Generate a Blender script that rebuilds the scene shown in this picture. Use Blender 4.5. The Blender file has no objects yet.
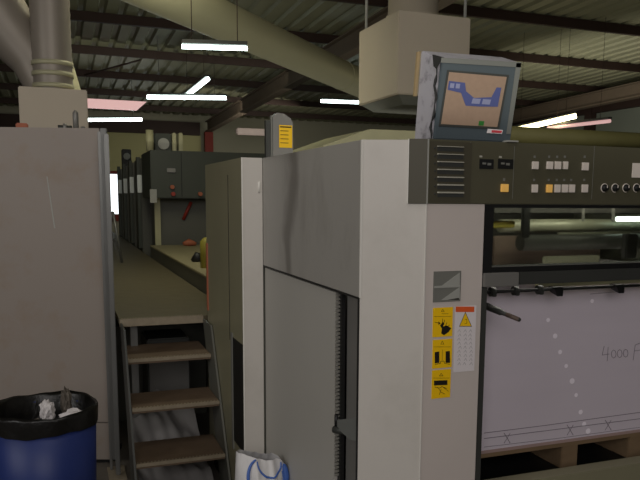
import bpy, bmesh, math, random
from mathutils import Vector, Matrix
random.seed(7)
C = bpy.context.scene.collection
scn = bpy.context.scene

# ------------------------------------------------------------------ camera
H = 1.64
YAW, PITCH, ROLL, FPX, CX, CY = math.radians(21.4173), math.radians(8.0254), math.radians(0.5236), 720.95, 343.93, 299.88
fw = Vector((math.sin(YAW)*math.cos(PITCH), math.cos(YAW)*math.cos(PITCH), -math.sin(PITCH)))
rt0 = Vector((math.cos(YAW), -math.sin(YAW), 0)); up0 = rt0.cross(fw)
rt = rt0*math.cos(ROLL)+up0*math.sin(ROLL); up = -rt0*math.sin(ROLL)+up0*math.cos(ROLL)
cam_d = bpy.data.cameras.new('camera'); cam = bpy.data.objects.new('camera', cam_d); C.objects.link(cam)
R3 = Matrix((rt, up, -fw)).transposed()
cam.matrix_world = Matrix.Translation((0,0,H)) @ R3.to_4x4()
cam_d.sensor_width = 36; cam_d.sensor_fit = 'HORIZONTAL'; cam_d.lens = FPX*36/640
cam_d.shift_x = (320-CX)/640; cam_d.shift_y = (CY-240)/640
cam_d.clip_start = .05; cam_d.clip_end = 200
scn.camera = cam

# survey helpers: where a sight line meets a real wall/face plane of the hall
def ray(x, y): return R3 @ Vector((x-CX, -(y-CY), -FPX))
def aty(x, y, v):
    d = ray(x, y); t = v/d.y; return Vector((0,0,H))+d*t
def atx(x, y, v):
    d = ray(x, y); t = v/d.x; return Vector((0,0,H))+d*t
def atz(x, y, v):
    d = ray(x, y); t = (v-H)/d.z; return Vector((0,0,H))+d*t

# ------------------------------------------------------------------ materials
def lin(c):
    return tuple(((v/255)/12.92 if v/255 <= .04045 else ((v/255+.055)/1.055)**2.4) for v in c)+(1,)
def mat(name, col, rough=.6, metal=0, var=.12, scale=6, stretch=(1,1,1), dirt=None, dirt_amt=0, dscale=2, emit=None, es=0, bump=0, alpha=None, spec=.4):
    m = bpy.data.materials.new(name); m.use_nodes = True
    n = m.node_tree.nodes; l = m.node_tree.links; b = n['Principled BSDF']
    c = lin(col)
    b.inputs['Roughness'].default_value = rough; b.inputs['Metallic'].default_value = metal
    b.inputs['Specular IOR Level'].default_value = spec
    tc = n.new('ShaderNodeNewGeometry'); mp = n.new('ShaderNodeMapping'); mp.inputs['Scale'].default_value = stretch
    l.new(tc.outputs['Position'], mp.inputs['Vector'])
    ns = n.new('ShaderNodeTexNoise'); ns.inputs['Scale'].default_value = scale; ns.inputs['Detail'].default_value = 5
    l.new(mp.outputs['Vector'], ns.inputs['Vector'])
    mx = n.new('ShaderNodeMix'); mx.data_type = 'RGBA'
    mx.inputs['A'].default_value = tuple(v*(1-var) for v in c[:3])+(1,)
    mx.inputs['B'].default_value = tuple(min(1, v*(1+var)) for v in c[:3])+(1,)
    l.new(ns.outputs['Fac'], mx.inputs['Factor']); out = mx.outputs['Result']
    if dirt:
        n2 = n.new('ShaderNodeTexNoise'); n2.inputs['Scale'].default_value = dscale; n2.inputs['Detail'].default_value = 8; n2.inputs['Roughness'].default_value = .65
        l.new(mp.outputs['Vector'], n2.inputs['Vector'])
        rp = n.new('ShaderNodeMapRange'); rp.inputs['From Min'].default_value = .52; rp.inputs['From Max'].default_value = .72
        rp.inputs['To Max'].default_value = dirt_amt
        l.new(n2.outputs['Fac'], rp.inputs['Value'])
        m2 = n.new('ShaderNodeMix'); m2.data_type = 'RGBA'; m2.inputs['B'].default_value = lin(dirt)
        l.new(rp.outputs['Result'], m2.inputs['Factor']); l.new(out, m2.inputs['A']); out = m2.outputs['Result']
    l.new(out, b.inputs['Base Color'])
    if bump:
        bp = n.new('ShaderNodeBump'); bp.inputs['Strength'].default_value = bump; bp.inputs['Distance'].default_value = .01
        l.new(ns.outputs['Fac'], bp.inputs['Height']); l.new(bp.outputs['Normal'], b.inputs['Normal'])
    if emit:
        b.inputs['Emission Color'].default_value = lin(emit); b.inputs['Emission Strength'].default_value = es
    if alpha is not None: b.inputs['Alpha'].default_value = alpha
    return m
def glass(name, col, rough=.05):
    m = bpy.data.materials.new(name); m.use_nodes = True
    n = m.node_tree.nodes; l = m.node_tree.links; n.clear()
    o = n.new('ShaderNodeOutputMaterial'); t = n.new('ShaderNodeBsdfTransparent'); g = n.new('ShaderNodeBsdfGlossy')
    t.inputs['Color'].default_value = lin(col); g.inputs['Roughness'].default_value = rough
    ns = n.new('ShaderNodeTexNoise'); ns.inputs['Scale'].default_value = 9
    mr = n.new('ShaderNodeMapRange'); mr.inputs['To Min'].default_value = .06; mr.inputs['To Max'].default_value = .22
    l.new(ns.outputs['Fac'], mr.inputs['Value'])
    x = n.new('ShaderNodeMixShader'); l.new(mr.outputs['Result'], x.inputs['Fac'])
    l.new(t.outputs[0], x.inputs[1]); l.new(g.outputs[0], x.inputs[2]); l.new(x.outputs[0], o.inputs[0])
    return m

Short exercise
Leave the pictures out and please restate exactly the lines running from the start of the material through the one with "d = ray(x, y); t = (v-H)/d.z;".

Task output
Generate a Blender script that rebuilds the scene shown in this picture. Use Blender 4.5. The Blender file has no objects yet.
import bpy, bmesh, math, random
from mathutils import Vector, Matrix
random.seed(7)
C = bpy.context.scene.collection
scn = bpy.context.scene

# ------------------------------------------------------------------ camera
H = 1.64
YAW, PITCH, ROLL, FPX, CX, CY = math.radians(21.4173), math.radians(8.0254), math.radians(0.5236), 720.95, 343.93, 299.88
fw = Vector((math.sin(YAW)*math.cos(PITCH), math.cos(YAW)*math.cos(PITCH), -math.sin(PITCH)))
rt0 = Vector((math.cos(YAW), -math.sin(YAW), 0)); up0 = rt0.cross(fw)
rt = rt0*math.cos(ROLL)+up0*math.sin(ROLL); up = -rt0*math.sin(ROLL)+up0*math.cos(ROLL)
cam_d = bpy.data.cameras.new('camera'); cam = bpy.data.objects.new('camera', cam_d); C.objects.link(cam)
R3 = Matrix((rt, up, -fw)).transposed()
cam.matrix_world = Matrix.Translation((0,0,H)) @ R3.to_4x4()
cam_d.sensor_width = 36; cam_d.sensor_fit = 'HORIZONTAL'; cam_d.lens = FPX*36/640
cam_d.shift_x = (320-CX)/640; cam_d.shift_y = (CY-240)/640
cam_d.clip_start = .05; cam_d.clip_end = 200
scn.camera = cam

# survey helpers: where a sight line meets a real wall/face plane of the hall
def ray(x, y): return R3 @ Vector((x-CX, -(y-CY), -FPX))
def aty(x, y, v):
    d = ray(x, y); t = v/d.y; return Vector((0,0,H))+d*t
def atx(x, y, v):
    d = ray(x, y); t = v/d.x; return Vector((0,0,H))+d*t
def atz(x, y, v):
    d = ray(x, y); t = (v-H)/d.z; return Vector((0,0,H))+d*t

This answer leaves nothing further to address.